Active structural acoustic control of a softcore sandwich panel using multiple piezoelectric actuators and Reddy's higher order theory

Abstract

The purpose of the present work is to theoretically investigate the active control of radiated sound power from a simply supported soft-core sandwich panel with a line moment excitation. Since noise transmission in the low frequency region through a soft-core sandwich panel mainly occurs due to flexural and dilatational modes, therefore, the focus of this study is to control these modes and achieve sound attenuation in a large frequency band. Two control methods, volume velocity and weighted sum of spatial gradients (WSSG) are used to drive three piezoelectric actuators (PZTs) attached on the exterior side of the bottom face plate. The governing equation of the sandwich panel with the PZTs is derived using the Hamilton's principle considering Reddy's third order shear deformation theory.
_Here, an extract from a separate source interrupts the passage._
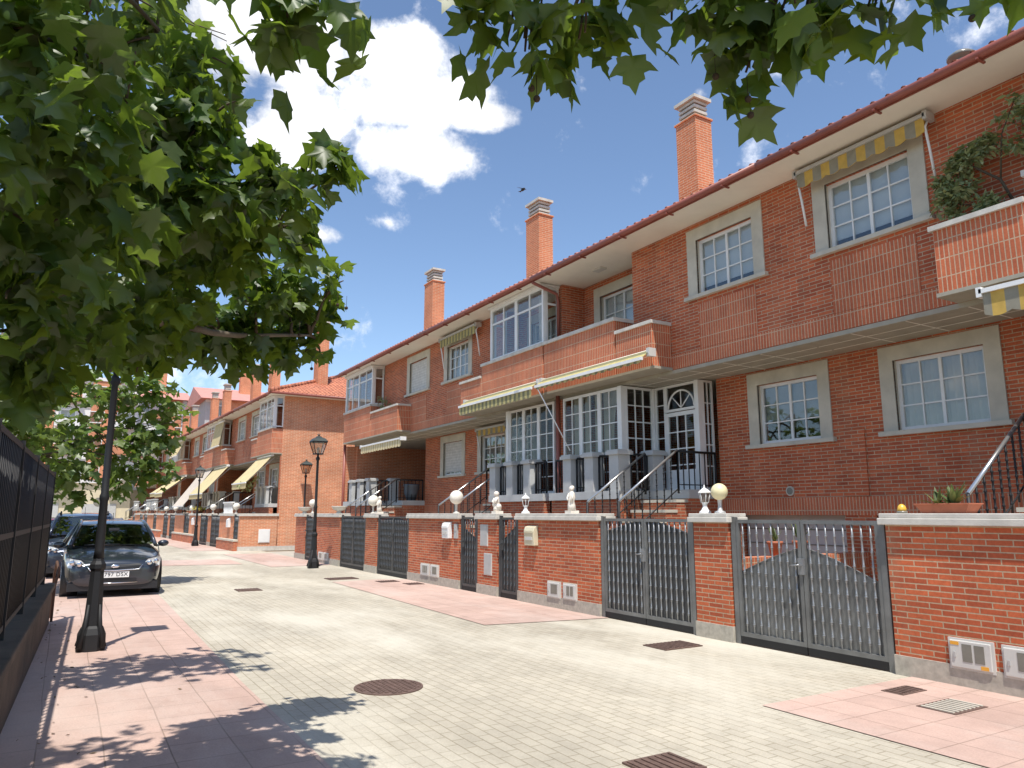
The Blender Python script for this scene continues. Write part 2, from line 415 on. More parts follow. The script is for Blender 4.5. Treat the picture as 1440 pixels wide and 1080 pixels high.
def curtain(parent, axis, f, a0, a1, z0, z1, parts=((0, 1),), mat=None, tie=0.):
    m = MB()
    for p0, p1 in parts:
        b0 = a0 + (a1 - a0) * p0; b1 = a0 + (a1 - a0) * p1; n = max(8, int(abs(b1 - b0) / .035)); rows = 8; vs = []
        for j in range(rows + 1):
            t = j / rows; z = z1 + (z0 - z1) * t
            sq = 1 - tie * math.sin(min(1, t * 1.35) * math.pi / 2) if tie > 0 else 1
            for i in range(n + 1):
                u = i / n
                aa = b0 + (b1 - b0) * (u * sq if tie >= 0 else 1 - (1 - u) * sq)
                ff = f + .025 * math.sin(i * 2.1) * (1 if tie == 0 else .8)
                vs.append((ff, aa, z) if axis == 'x' else (aa, ff, z))
        w = n + 1
        m.add(vs, [(j * w + i, j * w + i + 1, (j + 1) * w + i + 1, (j + 1) * w + i) for j in range(rows) for i in range(n)], True)
    return m.build('curtain', mat or CURT, parent, fix=False)
def railing(root, pts, h, spacing=.14, mat=IRON, topmat=None, r=.012, beads=False, name='railing'):
    """stair/porch railing along polyline pts (rail feet); h height"""
    m = MB(); m.tube([V(p) + V((0, 0, h)) for p in pts], .024, 8)
    rl = m.build(name, topmat or mat, root)
    m = MB(); m.tube([V(p) + V((0, 0, .09)) for p in pts], .012, 6); m.build('lower_rail', mat, rl)
    for a, b in zip(pts[:-1], pts[1:]):
        a, b = V(a), V(b); L = (b - a).length; n = max(1, int(L / spacing))
        for i in range(n + 1):
            p = a + (b - a) * (i / n); m = MB()
            rr = r * (1.9 if i in (0, n) else 1)
            if beads and i not in (0, n):
                prof = []; hh = h - .01
                for k in range(9):
                    z = hh * k / 8; prof += [(r, z - .014), (r * 1.75, z), (r, z + .014)] if 0 < k < 8 else [(r, z)]
                m.lathe(prof, p.x, p.y, p.z, 6)
            else: m.cyl(p, p + V((0, 0, h)), rr, n=6)
            m.build('baluster', mat, rl)
    return rl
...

Numerical studies indicate that while the line moment is at the mid vertical line, WSSG is able to attenuate the radiated sound power irrespective of core loss factor whereas volume velocity could not. However, both the control metrics are able to attenuate most of the structural modes, when the line moment is off the midline, and therefore, attenuate significant amount of radiated sound power in a broad frequency range. And the maximum increase in sound power is small in WSSG as compared to volume velocity. These results show that WSSG can be used as an effective control metric to mitigate low frequency sound.